Mesnevi-i Nûriye’yi müzakere eden bir grup kardeşlerimizden birisi, “Atâ, kaza kanununu; kaza da kaderi bozar’ ne demektir. Kader değişir mi?” diye sordu. Soruyu ihtiva eden paragraf şöyle:
“Cenab-ı Hakkın ata, kaza ve kader namında üç kanunu vardır. Atâ, kaza kanununu; kaza da, kaderi bozar. Mesela, bir şey hakkında verilen karar, kader demektir. O kararın infazı, kaza demektir. O kararın iptaliyle hükmü kazadan affetmek, atâ demektir. Evet, yumuşak bir otun damarları katı taşı deldiği gibi, ata da kaza kanununun kat’iyetini deler. Kaza da ok gibi kader kararlarını deler. Demek, atanın kazaya nisbeti, kazanın kadere nisbeti gibidir. Atâ, kaza kanununun şümulünden ihraçtır. Kaza da kader kanununun külliyetinden ihracıdır.” (Mesnevi-i Nûriye, Enst./inter., s. 175.)
Kader, bir şey hakkında verilen karardır. Kaza, kararın infazı, yerine getirilmesi, uygulanmasıdır. Atâ ise, bir şey hakkında verilen kararın iptali, hükmün kaldırılması, afvedilmesi, infazın durdurulması. Atâ, Allah’ın Rahîm-i Kerîm, Gafûru’r-Rahîm’in af ve ihsanıdır.
“Atâ, kaza kanununu, kaza da kaderi bozar.”, yani, atânın kaza kanununu, kazanın da kaderi bozması, delip geçmesi ise: Bir padişah veya kanun koyucu meclisin genel kanunları vardır. Ancak, belli zamanlar, özel günlerde de uyguladıkları ihsan, ikramiye, cülüs, af gibi özel kanunları da var. Kanun koyucu meclis özel günlerde suçlulardan bazılarını afveder. Umumi kanunla takdir edilen ceza; atâ kanunuyla yürürlükten kaldırılmış olur. Mesela, bir şakî, yani, teröristin işlediği suçtan dolayı 25 yıl hapis yatmasına karar verilmiş olsun. Atâ kanunuyla bu cezanın afvedilmesi hâlinde artık ceza infaz edilmez. Böylece atâ, kaza kanununu bozmuş olur.

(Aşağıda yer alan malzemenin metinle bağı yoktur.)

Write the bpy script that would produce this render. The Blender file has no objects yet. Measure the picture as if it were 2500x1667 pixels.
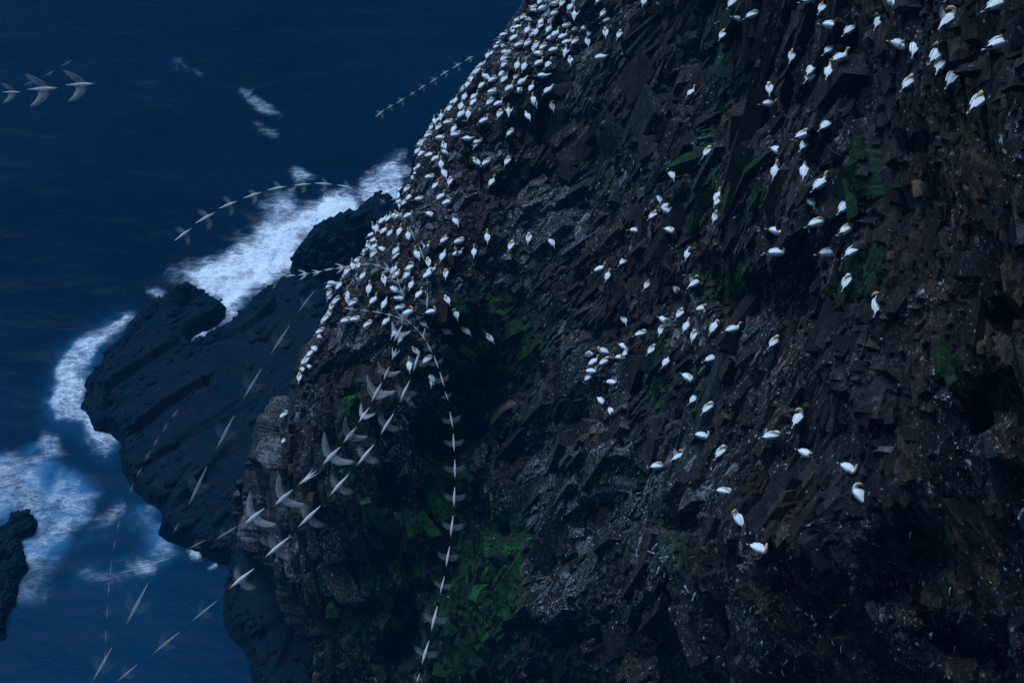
import bpy, math, random
import numpy as np
from mathutils import Vector, Matrix
from mathutils.bvhtree import BVHTree

R = math.radians
SC = bpy.context.scene
COL = SC.collection

# ------------------------------------------------------------------ camera
CAM_Z = 125.0
PITCH = R(40.0)
F = 2500 * 50 / 36.0            # focal length in photograph pixels
cam_d = bpy.data.cameras.new("camera")
cam_d.lens = 50
cam_d.sensor_width = 36
cam_d.clip_start = 1.0
cam_d.clip_end = 20000
cam = bpy.data.objects.new("camera", cam_d)
cam.location = (0, 0, CAM_Z)
cam.rotation_euler = (math.pi / 2 - PITCH, 0, 0)
COL.objects.link(cam)
SC.camera = cam

# ------------------------------------------------------------------ light
SUN_EL, SUN_ROT = R(9), R(-48)
LAMP_EL = R(62)
HAZE = 0.00025
w = bpy.data.worlds.new("World")
SC.world = w
w.use_nodes = True
nt = w.node_tree
bg = nt.nodes["Background"]
sky = nt.nodes.new("ShaderNodeTexSky")
sky.sky_type = 'NISHITA'
sky.sun_disc = False
sky.sun_elevation = SUN_EL
sky.sun_rotation = SUN_ROT
sky.air_density = 1.6
sky.dust_density = 0.2
sky.ozone_density = 6.0
nt.links.new(sky.outputs[0], bg.inputs[0])
bg.inputs[1].default_value = 0.05
sl = bpy.data.lights.new("sun", 'SUN')
sl.energy = 1.7
sl.angle = R(40)
sl.color = (0.52, 0.72, 1.0)
so = bpy.data.objects.new("sun", sl)
# light travels from the sun towards the scene
sdir = Vector((math.sin(SUN_ROT) * math.cos(LAMP_EL), math.cos(SUN_ROT) * math.cos(LAMP_EL), math.sin(LAMP_EL)))
so.rotation_euler = (-sdir).to_track_quat('-Z', 'Y').to_euler()
so.location = (0, 0, 300)
COL.objects.link(so)
SC.view_settings.view_transform = 'Standard'
SC.view_settings.look = 'None'
SC.view_settings.gamma = 1
SC.view_settings.exposure = 1.2

# ------------------------------------------------------------------ helpers
SP, CP = math.sin(PITCH), math.cos(PITCH)


def rays(u, v):
    """unit view directions through photograph pixels"""
    u = np.asarray(u, float); v = np.asarray(v, float)
    x = (u - 1250) / F
    y = -(v - 833.5) / F
    d = np.stack([x, CP + y * SP, -SP + y * CP], -1)
    return d / np.linalg.norm(d, axis=-1, keepdims=True)


def on_plane(u, v, z):
    d = rays(u, v)
    t = (z - CAM_Z) / d[..., 2]
    return d * t[..., None] + np.array([0, 0, CAM_Z])


def to_px(p):
    q = p - np.array([0, 0, CAM_Z])
    zc = q[..., 1] * CP - q[..., 2] * SP
    yc = q[..., 1] * SP + q[..., 2] * CP
    zc = np.where(zc < 1e-3, 1e-3, zc)
    return 1250 + F * q[..., 0] / zc, 833.5 - F * yc / zc


def hsh(ix, iy, iz, s):
    h = (ix.astype(np.int64) * 374761393 + iy.astype(np.int64) * 668265263 + iz.astype(np.int64) * 2147483647 + s * 1274126177) & 0xFFFFFFFF
    h = ((h ^ (h >> 13)) * 1274126177) & 0xFFFFFFFF
    h = ((h ^ (h >> 16)) * 2246822519) & 0xFFFFFFFF
    return ((h ^ (h >> 15)) & 0xFFFFFF).astype(np.float64) / 0xFFFFFF


def vnoise(p, s=0):
    i = np.floor(p).astype(np.int64)
    f = p - i
    f = f * f * (3 - 2 * f)
    r = 0
    for dx in (0, 1):
        wx = f[:, 0] if dx else 1 - f[:, 0]
        for dy in (0, 1):
            wy = f[:, 1] if dy else 1 - f[:, 1]
            for dz in (0, 1):
                wz = f[:, 2] if dz else 1 - f[:, 2]
                r = r + wx * wy * wz * hsh(i[:, 0] + dx, i[:, 1] + dy, i[:, 2] + dz, s)
    return r * 2 - 1


def fbm(p, o=4, s=0, g=0.5):
    r = 0; a = 1; t = 0
    for k in range(o):
        r = r + a * vnoise(p * (2.03 ** k) + 17.3 * k, s + k)
        t += a; a *= g
    return r / t


def worley(p, s=0):
    """per point: random value + tilt of its cell, distance to the second cell minus first"""
    n = len(p)
    i = np.floor(p).astype(np.int64)
    b1 = np.full(n, 1e9); b2 = np.full(n, 1e9)
    rid = np.zeros(n); off = np.zeros((n, 3))
    for dx in (-1, 0, 1):
        for dy in (-1, 0, 1):
            for dz in (-1, 0, 1):
                c = i + np.array([dx, dy, dz])
                fx = c[:, 0] + hsh(c[:, 0], c[:, 1], c[:, 2], s)
                fy = c[:, 1] + hsh(c[:, 0], c[:, 1], c[:, 2], s + 7)
                fz = c[:, 2] + hsh(c[:, 0], c[:, 1], c[:, 2], s + 13)
                d = np.stack([p[:, 0] - fx, p[:, 1] - fy, p[:, 2] - fz], -1)
                q = (np.abs(d) ** 1.6).sum(1)
                m = q < b1
                b2 = np.where(m, b1, np.minimum(b2, q))
                b1 = np.where(m, q, b1)
                rid = np.where(m, hsh(c[:, 0], c[:, 1], c[:, 2], s + 29), rid)
                off[m] = d[m]
    tx = hsh((rid * 99991).astype(np.int64), i[:, 0] * 0, i[:, 0] * 0, s + 3) * 2 - 1
    ty = hsh((rid * 99991).astype(np.int64), i[:, 0] * 0 + 1, i[:, 0] * 0, s + 5) * 2 - 1
    return rid, tx * off[:, 0] + ty * off[:, 1], b2 - b1


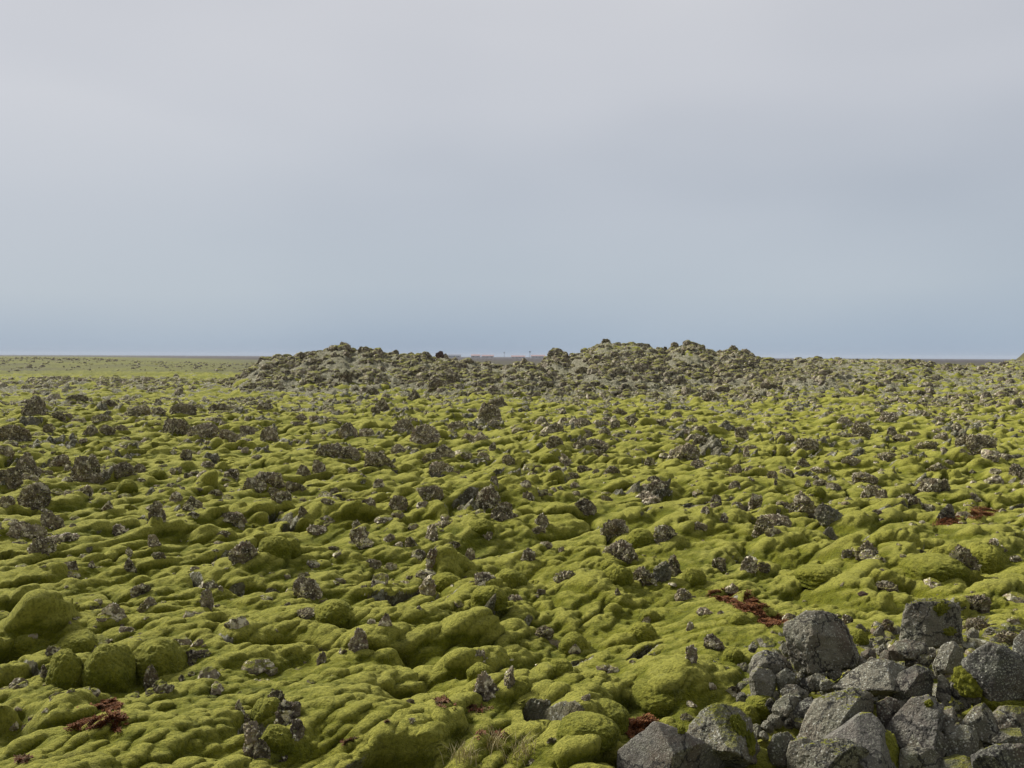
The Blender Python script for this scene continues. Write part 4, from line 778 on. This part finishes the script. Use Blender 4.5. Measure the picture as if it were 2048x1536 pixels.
scatter('lava_fragments', 14000, 24, 68, -500, 2500, .12, .50, 2, M_LAVA, 4, lambda x, y, u, d: .14 + .20 * sstep(24, 55, d), 'small lava fragments scattered through the middle field')
scatter('near_fragments', 6500, 8.5, 28, -300, 2300, .04, .24, 2, M_LAVA, 5, lambda x, y, u, d: .15 + .16 * sstep(9, 20, d), 'small lava fragments among the near moss')
scatter('heap_chips', 5200, 6.6, 11.5, 1180, 2500, .03, .16, 2, M_BOULD_M, 7, lambda x, y, u, d: .42 * sstep(.45, .8, heap(x, y)), 'stone chips and rubble filling the gaps of the boulder heap')
scatter('far_fragments', 9000, 180, 420, -500, 620, .4, 1.3, 1, M_LAVA, 6, lambda x, y, u, d: .16 * sstep(170, 220, d), 'dark rubble dotting the distant moss plain')

# ------------------------------------------------------------------ the distant settlement
M_WALL = mk_flat('pale_wall', (0.50, 0.48, 0.46), (0.56, 0.54, 0.52), .3); M_REDR = mk_flat('red_roof', (0.34, 0.22, 0.21), (0.40, 0.26, 0.25), .3)
M_GREYR = mk_flat('grey_roof', (0.20, 0.22, 0.27), (0.24, 0.26, 0.30), .3); M_STEEL = mk_flat('mast_steel', (0.10, 0.11, 0.12), (0.14, 0.14, 0.15), .5); M_WIN = mk_flat('dark_window', (0.03, 0.035, 0.04), (0.05, 0.055, 0.06), .5, .3)
DT = 2300.0; gz = float(interp_grid(ZE, np.array([0.0]), np.array([DT]))[0])
def boxm(boxes):
    V_, F_ = [], []
    for (x0, x1, y0, y1, z0, z1) in boxes:
        k_ = len(V_); V_ += [(x, y, z) for z in (z0, z1) for x, y in ((x0, y0), (x1, y0), (x1, y1), (x0, y1))]
        F_ += [(k_ + a, k_ + b, k_ + c, k_ + d) for a, b, c, d in ((3, 2, 1, 0), (4, 5, 6, 7), (0, 1, 5, 4), (1, 2, 6, 5), (2, 3, 7, 6), (3, 0, 4, 7))]
    return np.array(V_, float), np.array(F_)
def hall(u, w, h, roof, label):
    x = DT * (u - 1024) / F_PX; h *= .75; wm = w * DT / F_PX; e = empty('distant_building', (x, DT, gz), label, 'building', 'distant buildings on the horizon')
    v, f = boxm([(-wm / 2, wm / 2, 0, 14, -4, h)]); link('wall', mesh_np('wall', v, f, False), M_WALL, e)
    rv = np.array([(-wm / 2 - .5, -.6, h), (wm / 2 + .5, -.6, h), (wm / 2 + .5, 14.6, h), (-wm / 2 - .5, 14.6, h), (-wm / 2 - .5, 7, h + 3.2), (wm / 2 + .5, 7, h + 3.2)])
    me_ = bpy.data.meshes.new('roof'); me_.from_pydata([tuple(p) for p in rv], [], [(0, 1, 5, 4), (2, 3, 4, 5), (1, 2, 5), (3, 0, 4), (3, 2, 1, 0)]); link('roof', me_, roof, e)
    for k_ in range(max(2, int(wm // 8))):
        xx = -wm / 2 + (k_ + .5) * wm / max(2, int(wm // 8)); v, f = boxm([(xx - 1, xx + 1, -.15, 0.05, h * .35, h * .75)]); link('window', mesh_np('window', v, f, False), M_WIN, e)
hall(908, 26, 6.5, M_GREYR, 'distant pale hall with grey roof, leftmost on the horizon'); hall(951, 18, 6, M_REDR, 'distant white building with the reddest roof')
hall(975, 24, 5, M_REDR, 'distant long white building right of the red roofed one'); hall(1036, 28, 3.5, M_REDR, 'distant low pale building left of the saddle rock'); hall(1076, 28, 5.5, M_REDR, 'distant low building just left of the right ridge')
def mast(u, h, wtop, label):
    x = DT * (u - 1024) / F_PX; e = empty('distant_mast', (x, DT + 30, gz), label, 'mast', 'distant masts on the horizon')
    v, f = boxm([(-.35, .35, -.35, .35, -4, h - 2.2)]); link('pole', mesh_np('pole', v, f, False), M_STEEL, e)
    v, f = boxm([(-wtop / 2, wtop / 2, -1.2, 1.2, h - 2.2, h), (-wtop / 4, wtop / 4, -.6, .6, h + .003, h + .9)]); link('platform', mesh_np('platform', v, f, False), M_STEEL, e)
mast(1008, 13, 2.6, 'distant dark mast with a small head above the plain'); mast(1060, 15, 4.2, 'distant mast with a wide head left of the right ridge')
# ------------------------------------------------------------------ the air
v, f = boxm([(-9500, 9500, -9500, 9500, -6.0, 24.0)])
mh = bpy.data.materials.new('sea_air'); mh.use_nodes = True; nt = mh.node_tree; nt.nodes.clear()
pv = N(nt, 'ShaderNodeVolumePrincipled', Density=0.0001, Anisotropy=0.0); pv.inputs['Color'].default_value = (0.66, 0.72, 0.82, 1)
ho = nt.nodes.new('ShaderNodeOutputMaterial'); nt.links.new(pv.outputs[0], ho.inputs['Volume'])
link('haze', mesh_np('haze', v, f, False), mh, kind='stuff')
print('done')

İşte, insanların işledikleri günahlara karşılık, takdir edilen uhrevi cezalar Cenâb-ı Hakk’ın atâ kanunuyla, yani, af ve ihsanıyla infazlar durdurulursa, atâ kanunu, kaza kanununu bozar. Ve Kazanın, yani, infazın bozulmasıyla kader kanunu da bozulmuş, takdir edilen ceza değişmiş olur.
“Atâ, kaza kanununun şümûlünden (kapsamından) ihraçtır” cümlesine gelince: Bir suç veya günah için takdir edilen ceza külli, genel bir kanun iledir. Şöyle ki: “Şu suçu, şu günahı işleyene şu ceza verilir.” Böyle bir takdir, küllidir. Ancak, söz konusu suç ve günahı işleyen birisi, tevbe etmesi halinde, ceza ve günahının affedilmesi ile kaza kanununun şümûlünden, kapsamından ihraç durumu hasıl olur. Ve kader kanununun külliyetinden de ihraç olur, hariç tutulur.